The following article, written by the editor of The American Angler, was first published in this august organ in June, 1896. It is an early writing on the great bonefish.
The Bone-Fish of Biscayne Bay, Florida.
by Wm. C. Harris
An earnest discussion has recently occurred as to the proper classification of the so-called bone or lady fish of Florida waters, particularly the one taken in Biscayne Bay, Fla. This perplexity is caused by the existence and general use of the same common names—lady fish or bony fish—for two widely differentiated fish. I have passed many winters on the East and West coasts of Florida, and have killed at least one thousand of the so-called "bony " or "lady fish," and in 1895, my companion, Mr. J. L. Petrie, the artist, painted one of them in oils from about twenty-five live specimens, and it was not difficult for us to determine that the fish painted was not the true bone-fish, but a full brother to the tarpon, a big-eyed herring Elops saurus, a fish that has many of the physical markings of the silver king and some of its game qualities.
The observant angler will, upon examination of the true bone or lady fish and the one commonly called such, find that the first is much stouter, has larger scales, with fifteen rays in the dorsal and eight in the anal fin. The common bony-fish, E. saurus, has twenty rays in the dorsal and thirteen in the anal fin, a difference in physical structure so prominent that it will alone serve for the identification of either fish.
It is difficult to ascertain from the communications appearing from time to time in the sportsmen's journals on the capture of the lady or bone-fish, which of these two fishes the writers are describing, but in most instances they doubtless refer to the big-eyed herring, as the frantic leaps of the fish are described in glowing terms. The Hon. Matthew M. Quay wiote me in 1882:
"The bony-fish—I took two of them two feet in length each, on the spinner at Juniper and one at Punta Rassa. They resemble the herring, except'they are narrower in proportion to their length. When hooked they are as frantic in their leaps as the tarpon."

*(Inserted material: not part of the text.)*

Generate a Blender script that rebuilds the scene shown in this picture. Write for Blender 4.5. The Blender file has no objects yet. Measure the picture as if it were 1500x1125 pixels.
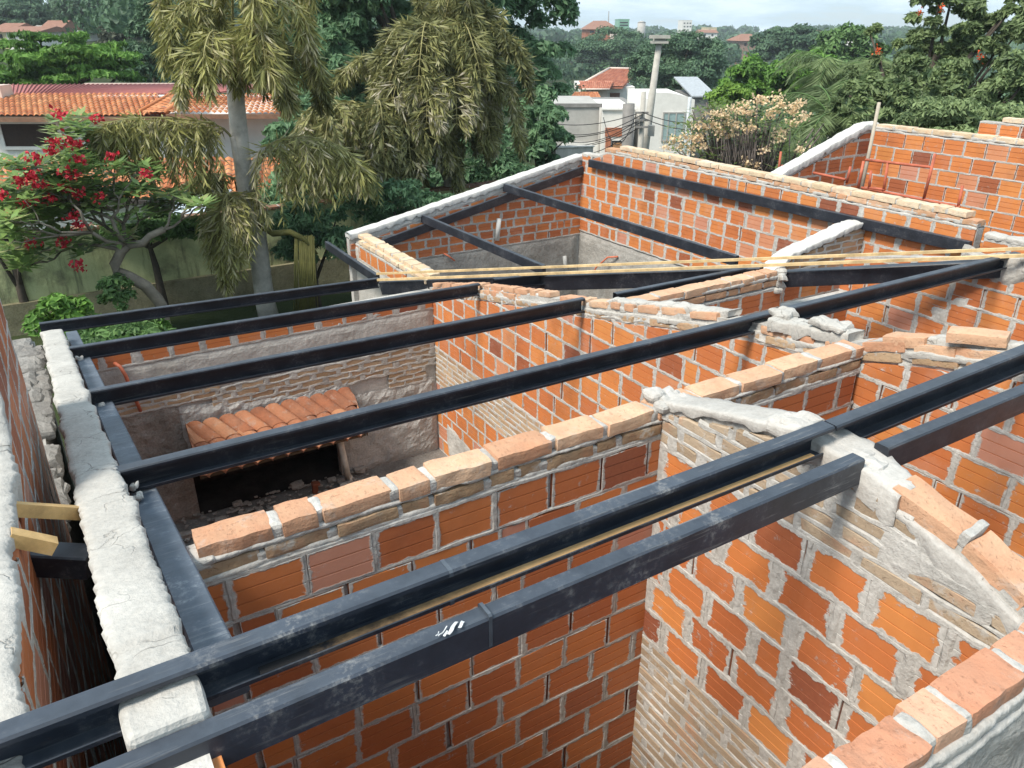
import bpy, math, random
import numpy as np
from mathutils import Vector, noise

# ------------------------------------------------------------------ camera model
# x runs along the purlins, y along the gable walls, z up (metres); the camera stands at (0, 0, 5)
F_PX = 1126.0; CX, CY, HORIZON = 750.0, 562.5, 40.0
PITCH = math.atan((CY - HORIZON) / F_PX); SP, CP = math.sin(PITCH), math.cos(PITCH)
YAW = math.radians(58.8); SA, CA = math.sin(YAW), math.cos(YAW)
ZC = 5.0
def ray(x, y):
    u = (x - CX) / F_PX; v = (y - CY) / F_PX
    D = CP - v * SP; Z = -(SP + v * CP)
    return (u * SA + D * CA, -u * CA + D * SA, Z)
def P(x, y, a=None, b=None, z=None, d=None):
    """the place where the sight line of a pixel of the photo meets x = a, y = b, z = z or ground distance d"""
    r = ray(x, y)
    if a is not None: t = a / r[0]
    elif b is not None: t = b / r[1]
    elif z is not None: t = (z - ZC) / r[2]
    else: t = d / math.hypot(r[0], r[1])
    return Vector((r[0] * t, r[1] * t, ZC + r[2] * t))
def XD(X, D, z=0.0):
    return Vector((X * SA + D * CA, -X * CA + D * SA, z))

C = bpy.context.scene.collection
rnd = random.Random(11)
def n1(x, y, z=0.0, s=1.0): return noise.noise(Vector((x * s, y * s, z * s)))

# ------------------------------------------------------------------ mesh builder
ORIG = {}
class MB:
    def __init__(s):
        s.v = []; s.f = []; s.m = []; s.t = []; s.uv = []; s.sm = []
    def poly(s, pts, mat=0, tint=0.5, uv=None, smooth=False):
        i = len(s.v); s.v.extend([tuple(p) for p in pts])
        s.f.append(list(range(i, i + len(pts)))); s.m.append(mat); s.t.append(tint); s.sm.append(smooth)
        s.uv.append(uv if uv else [(0.5, 0.5)] * len(pts))
    def mesh(s, verts, faces, mat=0, tint=0.5, smooth=False):
        i = len(s.v); s.v.extend([tuple(p) for p in verts])
        for f in faces:
            s.f.append([k + i for k in f]); s.m.append(mat); s.t.append(tint); s.sm.append(smooth)
            s.uv.append([(0.5, 0.5)] * len(f))
    def box(s, lo, hi, mat=0, tint=0.5):
        x0, y0, z0 = lo; x1, y1, z1 = hi
        s.hexa([(x0,y0,z0),(x1,y0,z0),(x1,y1,z0),(x0,y1,z0),(x0,y0,z1),(x1,y0,z1),(x1,y1,z1),(x0,y1,z1)], mat, tint)
    def hexa(s, p, mat=0, tint=0.5):
        s.mesh(p, [(0,3,2,1),(4,5,6,7),(0,1,5,4),(1,2,6,5),(2,3,7,6),(3,0,4,7)], mat, tint)
    def tube(s, path, rad, sides=8, mat=0, tint=0.5, cap=True, smooth=True, wob=0.0):
        path = [Vector(p) for p in path]
        if not isinstance(rad, (list, tuple)): rad = [rad] * len(path)
        vs = []; fs = []
        up = Vector((0.13, 0.27, 0.95))
        for i, p in enumerate(path):
            d = (path[min(i + 1, len(path) - 1)] - path[max(i - 1, 0)])
            d = d.normalized() if d.length > 1e-9 else Vector((0, 0, 1))
            a = d.cross(up)
            if a.length < 1e-3: a = d.cross(Vector((1, 0, 0)))
            a.normalize(); b = d.cross(a); 
            for k in range(sides):
                w = 2 * math.pi * k / sides
                r = rad[i] * (1 + wob * n1(p.x * 3 + k, p.y * 3, p.z * 3))
                vs.append(p + (a * math.cos(w) + b * math.sin(w)) * r)
        for i in range(len(path) - 1):
            for k in range(sides):
                k2 = (k + 1) % sides
                fs.append((i * sides + k, i * sides + k2, (i + 1) * sides + k2, (i + 1) * sides + k))
        if cap:
            fs.append(tuple(range(sides - 1, -1, -1))); fs.append(tuple((len(path) - 1) * sides + k for k in range(sides)))
        s.mesh(vs, fs, mat, tint, smooth)
    def lump(s, c, ax, dims, mat=0, tint=0.5, r=0.25, amp=0.004, seg=(4, 3, 2), seed=0.0, fr=9.0):
        """a hand-laid brick or dab of mortar: rounded uneven block, axes ax, full sizes dims"""
        c = Vector(c); nx, ny, nz = seg; vs = []; fs = []; key = {}
        hx, hy, hz = dims[0] / 2, dims[1] / 2, dims[2] / 2; rr = r * min(hx, hy, hz)
        def vid(i, j, k):
            if (i, j, k) in key: return key[(i, j, k)]
            q = Vector(((2 * i / nx - 1) * hx, (2 * j / ny - 1) * hy, (2 * k / nz - 1) * hz))
            cl = Vector((max(-hx + rr, min(hx - rr, q.x)), max(-hy + rr, min(hy - rr, q.y)), max(-hz + rr, min(hz - rr, q.z))))
            d = q - cl
            if d.length > 1e-9: q = cl + d.normalized() * rr
            w = c + ax[0] * q.x + ax[1] * q.y + ax[2] * q.z
            o = Vector((n1(w.x + seed, w.y, w.z, fr), n1(w.x, w.y + 5 + seed, w.z, fr), n1(w.x, w.y, w.z + 9 + seed, fr))) * amp
            key[(i, j, k)] = len(vs); vs.append(w + o); return key[(i, j, k)]
        for i in range(nx):
            for j in range(ny):
                fs.append((vid(i,j,0), vid(i,j+1,0), vid(i+1,j+1,0), vid(i+1,j,0)))
                fs.append((vid(i,j,nz), vid(i+1,j,nz), vid(i+1,j+1,nz), vid(i,j+1,nz)))
        for i in range(nx):
            for k in range(nz):
                fs.append((vid(i,0,k), vid(i+1,0,k), vid(i+1,0,k+1), vid(i,0,k+1)))
                fs.append((vid(i,ny,k), vid(i,ny,k+1), vid(i+1,ny,k+1), vid(i+1,ny,k)))
        for j in range(ny):
            for k in range(nz):
                fs.append((vid(0,j,k), vid(0,j,k+1), vid(0,j+1,k+1), vid(0,j+1,k)))
                fs.append((vid(nx,j,k), vid(nx,j+1,k), vid(nx,j+1,k+1), vid(nx,j,k+1)))
        s.mesh(vs, fs, mat, tint)
    def build(s, name, mats, parent=None, origin=None):
        V = np.array(s.v, dtype=float).reshape(-1, 3)
        if parent is not None: o = ORIG[parent.name]
        elif origin is not None: o = Vector(origin)
        else:
            lo = V.min(0); hi = V.max(0); o = Vector(((lo[0] + hi[0]) / 2, (lo[1] + hi[1]) / 2, lo[2]))
        V = V - np.array(o)
        me = bpy.data.meshes.new(name); me.from_pydata([tuple(q) for q in V], [], s.f)
        for m in (mats if isinstance(mats, (list, tuple)) else [mats]): me.materials.append(m)
        me.polygons.foreach_set('material_index', s.m)
        me.polygons.foreach_set('use_smooth', s.sm)
        at = me.attributes.new('tint', 'FLOAT', 'FACE'); at.data.foreach_set('value', s.t)
        uv = me.uv_layers.new(name='UVMap'); uv.data.foreach_set('uv', [c for f in s.uv for q in f for c in q])
        me.update()
        return link(name, me, parent, o)
def link(name, me, parent, o):
    ob = bpy.data.objects.new(name, me); C.objects.link(ob)
    if parent is not None: ob.parent = parent
    else: ob.location = o
    ORIG[ob.name] = Vector(o)
    return ob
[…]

Mr. Quay's fish were certainly big-eyed herrings, as his description shows, and the true bone-fish, Albula vulpes, never leaps, but fights fiercely by long surges.
The true bone-fish, A. vulpes, is the only representative of the Albulida family. Its range is stated in the text books to be from Cape Cod southward to the warm seas, but it has occurred to me that the confusion arising from a similarity of common names for the two fishes described may possibly have led to error in the classification of the fish caught in Northern waters. I have examined a specimen of the so-called bony-fish, E. saurus, a big-eyed herring, which was caught on a hook in Princess Bay, New York, but in my personal and editorial intercourse, covering more than a quarter of a century, with New York salt-water fishermen (over ten thousand of them go-a-fishing every week of the season), I have never seen or heard of the true bone-fish, A. vulpes being caught in our local waters or along the adjacent sea coasts. But negative proof is no proof at all, yet it seems to gather substance when we consider that the true bone-fish has never been reported as caught on hook and line in any waters except those of Biscayne Bay, Fla., an unusual condition, when there are thousands of eager, intelligent and observant anglers annually visiting both coasts of Florida, and many more thousands indulging in their favorite sport from the St. John's River, Fla., to Cape Cod. Those who have captured this fish in Biscayne Bay at once classed it as the fiercest fighter, for its size, in southern seas, and it must not be forgotten that the presence of game qualities in a fish is an assurance that its habits, habitat and physical peculiarities will be studied by the angler who catches it, more particularly if the fish happens to be the first of its species captured on his rod.